Shortly after 4.50am on June 29, about a fortnight before the New Horizons fly-by on July 15, Mr Pennell had a clear view of Pluto passing in front of an obscure star in north-central Sagittarius.
He was helped by several other astronomers, including observatory curator Rod Jansen and Mirko Harnisch.
This is the second-brightest star Pluto has been known to ''occult'', or eclipse, and careful records of the star's disappearance and reappearance are likely to reveal a great deal about Pluto's atmosphere.
''I'm sort of blown away by these actual results and the interest that's been shown [in the sighting],'' Mr Pennell said.
This was ''probably the most successful observation'' made by the Dunedin Astronomical Society in its more than hundred-year history.
Mr Pennell (64) is president of the society and has been associated with the observatory for nearly 50 years.
Being in the right place at the right time, and good luck with the weather, helped him make an observation that has been the highlight of his astronomical career.
Pluto's diameter is only about 2370km, and that is about the width of the dwarf planet's shadow on Earth.
People outside that shadow cannot see the eclipse, including most of Australia, except for Tasmania.
Astronomers have calculated the line that marks the mid-point of the shadow and that runs very close to Dunedin.
As the time for making the key observations ticked closer, ''full cloud cover'' prevented all viewing from the observatory, Mr Pennell recalls.
''It cleared up 10 minutes before the time.''
Fellow astronomer Stu Todd, trying to observe from Harwood, on Otago Peninsula, was less fortunate, with cloud blocking his view.
Mr Pennell was ''quietly elated'' with the ''great result''.
''You have a lot of fails.
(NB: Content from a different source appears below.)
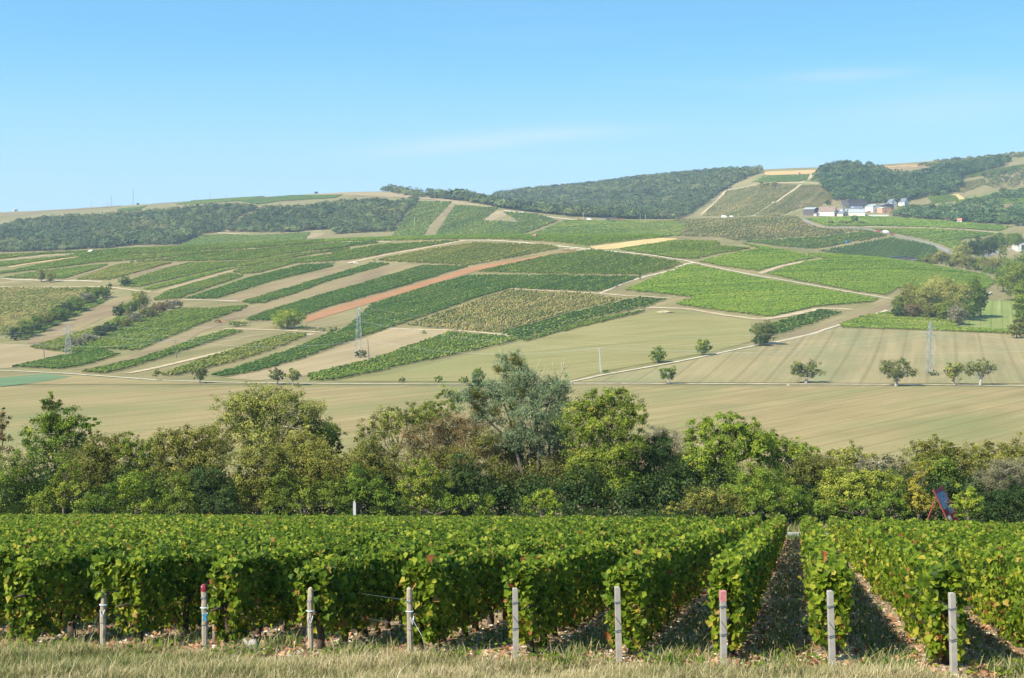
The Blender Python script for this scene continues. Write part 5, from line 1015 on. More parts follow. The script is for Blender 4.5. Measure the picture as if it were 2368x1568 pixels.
for k, (x, y0, y1, hw, pal) in enumerate([(175, 785, 804, 20, 'grey'), (205, 776, 794, 20, 'grey'), (232, 757, 782, 20, 'dark'), (256, 747, 770, 20, 'dark'), (285, 738, 760, 22, 'olive'), (312, 728, 748, 22, 'grey'), (340, 716, 737, 22, 'olive'), (368, 704, 724, 22, 'rust'), (398, 697, 714, 22, 'grey'), (300, 700, 728, 24, 'green'), (275, 712, 734, 14, 'dark')]):
    y0 -= 6; hw *= 1.25
    ftree('bramble bush on the bank behind the left pylon, ' + ['lowest grey one', 'second from the bottom', 'lower dark one', 'upper dark one', 'olive above the dark pair', 'grey middle one', 'olive one near the top', 'reddish one', 'topmost grey one', 'large green one', 'small dark one beside the brown strip'][k], x, y0, y1, hw, pal, trunk=False, name='bush', cat='bush', group='bushes on the bramble bank', base_t=.4)
for k, (x, y0, y1, hw, pal) in enumerate([(550, 742, 755, 30, 'green'), (700, 752, 762, 22, 'green'), (770, 755, 768, 16, 'green'), (740, 757, 766, 18, 'green'), (505, 738, 747, 10, 'rust'), (980, 764, 772, 8, 'green'), (885, 835, 840, 6, 'olive')][:6]):
    ftree('low scrub patch below the red strip, ' + ['long one at its left', 'one under the big leafy tree', 'dark one at its right', 'one between the leafy tree and dark scrub', 'small red one', 'tiny one on the dirt track'][k], x, y0, y1, hw, pal, trunk=False, name='bush', cat='bush', base_t=.45)
# the grove at the right
GR = 'trees and bushes of the round grove'
for k, (x, y0, y1, hw, pal, bt, lab) in enumerate([(2175, 632, 722, 44, 'willow', .56, 'tallest pale tree in the middle of the grove'), (2215, 650, 730, 40, 'willow', .48, 'pale tree right of the tallest in the grove'), (2250, 637, 728, 30, 'green', .46, 'green tree at the right side of the grove'), (2130, 650, 722, 34, 'willow', .36, 'grey green tree left of the tallest in the grove'), (2105, 648, 715, 26, 'olive', .56, 'olive yellow tree at the left end of the grove'),
      (2080, 680, 725, 22, 'yellowgreen', .42, 'low yellow green bush at the left tip of the grove'), (2075, 708, 732, 18, 'dark', .6, 'dark low bush at the front left of the grove'), (2110, 700, 736, 24, 'rust', .25, 'brownish bush at the front of the grove'), (2145, 695, 738, 24, 'olive', .45, 'olive bush at the front of the grove'), (2180, 695, 742, 26, 'yellowgreen', .40, 'green bush at the front middle of the grove'), (2215, 705, 752, 28, 'grey', .40, 'grey twiggy bush at the front right of the grove'), (2240, 690, 740, 22, 'green', .3, 'dark green bush at the right front of the grove'), (2268, 660, 722, 20, 'green', .42, 'green bushy tree at the right end of the grove')]):
    ftree(lab, x, y0, y1, hw, pal, trunk=False, group=GR, base_t=bt, name='tree' if y1 - y0 > 50 else 'bush', cat='tree' if y1 - y0 > 50 else 'bush', d=PW(min(x, 2230), min(y1, 752))[1] if y1 > 735 else PW(x, 738)[1] + (738 - y1) * .8)
# trees along the right edge and behind the crest
ER = 'trees of the wooded right edge'
for k, (x, y0, y1, hw, pal, bt, d, lab) in enumerate([(2370, 645, 790, 34, 'green', .42, 690, 'large dark tree at the right edge beside the meadow'), (2350, 730, 785, 22, 'olive', .42, 680, 'tree at the lower right corner of the meadow'), (2318, 622, 668, 26, 'green', .45, 930, 'tree with dark shadow at the top of the meadow'), (2350, 600, 690, 40, 'yellowgreen', .42, 880, 'yellowish tree at the right edge above the meadow'),
      (2300, 590, 640, 34, 'olive', .48, 1120, 'olive tree above the end of the hilltop vineyard'), (2265, 588, 630, 28, 'yellowgreen', .40, 1130, 'yellowish tree above the hilltop vineyard end'), (2235, 585, 625, 22, 'olive', .45, 1130, 'tree left of the yellowish tree above the crest'), (2205, 580, 622, 26, 'willow', .38, 1140, 'pale tree at the lower end of the village lane'), (2165, 580, 615, 34, 'olive', .45, 1130, 'olive tree right of the dark barn roofs'), (2135, 588, 612, 22, 'green', .40, 1130, 'green tree touching the dark barn roofs'),
      (2225, 560, 600, 26, 'willow', .42, 1200, 'pale tree at the bend of the lane'), (2262, 545, 598, 26, 'dark', .6, 1240, 'dark tree right of the lane end'), (2240, 555, 592, 22, 'dark', .55, 1235, 'dark tree left of the darkest one by the lane'), (2290, 545, 590, 22, 'dark', .62, 1250, 'dark tree above the parked cars at right'), (2318, 558, 620, 10, 'green', .55, 1160, 'slim poplar left of the white house'), (2310, 535, 580, 24, 'green', .42, 1290, 'green tree behind the slim poplar'), (2345, 535, 572, 26, 'green', .45, 1300, 'green tree behind the white modern house'), (2340, 590, 640, 34, 'green', .42, 1100, 'green tree below the white modern house'), (2375, 570, 640, 26, 'green', .48, 1090, 'tree at the right edge below the white house'), (2285, 615, 648, 22, 'green', .4, 1080, 'small dark green tree at the crest end')]):
    ftree(lab, x, y0, y1, hw, pal, trunk=False, group=ER, base_t=bt, d=d, size=.7)
# --- woods on the far slopes: one mass each ---
def blob_proto(k, nq):
    rg = np.random.default_rng(k); d = rg.normal(size=(nq, 3)); d[:, 2] = np.abs(d[:, 2]) * 1.1 - .35; d = unit(d)
    r = .8 + .25 * rg.random(nq); P = d * r[:, None]; N = unit(.62 * d + .13 * rg.normal(size=(nq, 3)) + np.array([-.1, -.12, .45])); return P, N
PROTO = [blob_proto(k, 110) for k in range(8)]
def wood(label, poly, layer, spacing, rad, hgt, pal, base_t, extra_pal=None, name='wood', q=1.0, inset=0.0):
    W = np.array([PW(x, y, layer) for x, y in poly]); lo, hi = W.min(0), W.max(0); parts = []
    pts = []
    for Y in np.arange(lo[1], hi[1], spacing):
        for a, b in poly_spans([tuple(p) for p in W], Y):
            xs = np.arange(a, b, spacing); pts.append(np.column_stack([xs + R.uniform(-.45, .45, len(xs)) * spacing, np.full(len(xs), Y) + R.uniform(-.45, .45, len(xs)) * spacing]))
    pts = np.concatenate(pts); z = H(pts[:, 0], pts[:, 1]); Ps, Ns, Ls, Ts = [], [], [], []
    patch = np.sin(pts[:, 0] * .02 + 1) * np.sin(pts[:, 1] * .017) + .5 * np.sin(pts[:, 0] * .06 + pts[:, 1] * .045)
    for k in range(len(pts)):
        P, N = PROTO[int(R.integers(8))]; s = rad * math.exp(R.normal(-.05, .32)); hh = hgt * (.55 + .75 * R.random()); a = R.random() * 6.28; ca, sa = math.cos(a), math.sin(a)
        Q = np.column_stack([P[:, 0] * ca - P[:, 1] * sa, P[:, 0] * sa + P[:, 1] * ca, P[:, 2]]); Nn = np.column_stack([N[:, 0] * ca - N[:, 1] * sa, N[:, 0] * sa + N[:, 1] * ca, N[:, 2]])
        Ps.append(Q * np.array([s, s, hh * .5]) + np.array([pts[k, 0], pts[k, 1], z[k] + hh * .5])); Ns.append(Nn); Ls.append(np.full(len(P), s * .38 * q) * (0.7 + .6 * R.random(len(P))))
        Ts.append(np.full(len(P), 0.13 * R.normal() + .13 * patch[k]) + .06 * R.normal(size=len(P)))
    root = thing(name, label, 'wood', (pts[:, 0].mean(), pts[:, 1].mean(), 0)); root['kind'] = 'stuff'
    o = crown('trees', root, [(np.concatenate(Ps), np.concatenate(Ns), np.concatenate(Ls), np.concatenate(Ts))], LM[pal], base_t, 1.0, ground=False); o['kind'] = 'stuff'
    return root
PAL2 = {'farblue': [(0, (0.022, 0.045, 0.018)), (.35, (0.05, 0.083, 0.03)), (.6, (0.085, 0.115, 0.042)), (.85, (0.13, 0.135, 0.06)), (1, (0.17, 0.12, 0.07))]}
PAL2['farblue'] = [(a, (c[0] * 1.45, c[1] * 1.28, c[2] * 1.05)) for a, c in PAL2['farblue']]
LM['farblue'] = leafmat('leaves of the far woods', PAL2['farblue'], 0.0, .7)
wood('dense wood covering the far slope at the left', A([(-300, 545), (0, 532), (130, 490), (330, 472), (700, 452), (960, 434), (1290, 404), (1600, 386), (1690, 400), (1580, 435), (1460, 540), (1330, 560), (1180, 628), (900, 628), (650, 655), (350, 668), (0, 678), (-300, 680)]), 'far', 5.6, 3.5, 8, 'farblue', .42)
wood('wood on the far slope between strip field and spur vineyard', [(532, 536), (580, 508), (622, 490), (700, 487), (760, 478), (867, 470), (905, 476), (965, 466), (951, 480), (905, 536), (786, 541), (770, 530), (660, 538)], 'far', 5.6, 3.5, 8, 'farblue', .44)
wood('wooded ridge on the skyline right of the lone tree', [(890, 444), (960, 455), (1060, 459), (1150, 456), (1240, 446), (1290, 438), (1390, 427), (1440, 421), (1500, 418), (1600, 409), (1690, 403), (1765, 399), (1735, 410), (1690, 430), (1655, 450), (1610, 485), (1570, 506), (1480, 508), (1330, 502), (1180, 484), (1080, 466), (1000, 459)], 'far', 7.2, 4.6, 11, 'farblue', .38)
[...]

Every now and then you get something special.''
Strong international interest has since highlighted just how special the Dunedin observations were.
Prof Bruno Sicardy and his PhD student Erick Meza, from the Universite Pierre et Marie Curie in Paris, France, and the Paris Observatory, have since asked to present the Dunedin results next month at a meeting in Washington DC of the Division for Planetary Sciences, a section of the American Astronomical Society.
The Dunedin results will be released, together with New Horizon results.
And Mr Meza presented the Dunedin findings, together with his own French research on the structure of Pluto's atmosphere, to the European Planetary Science Congress in Nantes, France, early this month.
The occultation lasted about two minutes and four seconds, beginning about 4.52am.
And Mr Pennell understood that Dunedin had recorded the longest ground-based New Zealand observation with a video recorder.
Pluto's average distance from Earth is about six billion kilometres.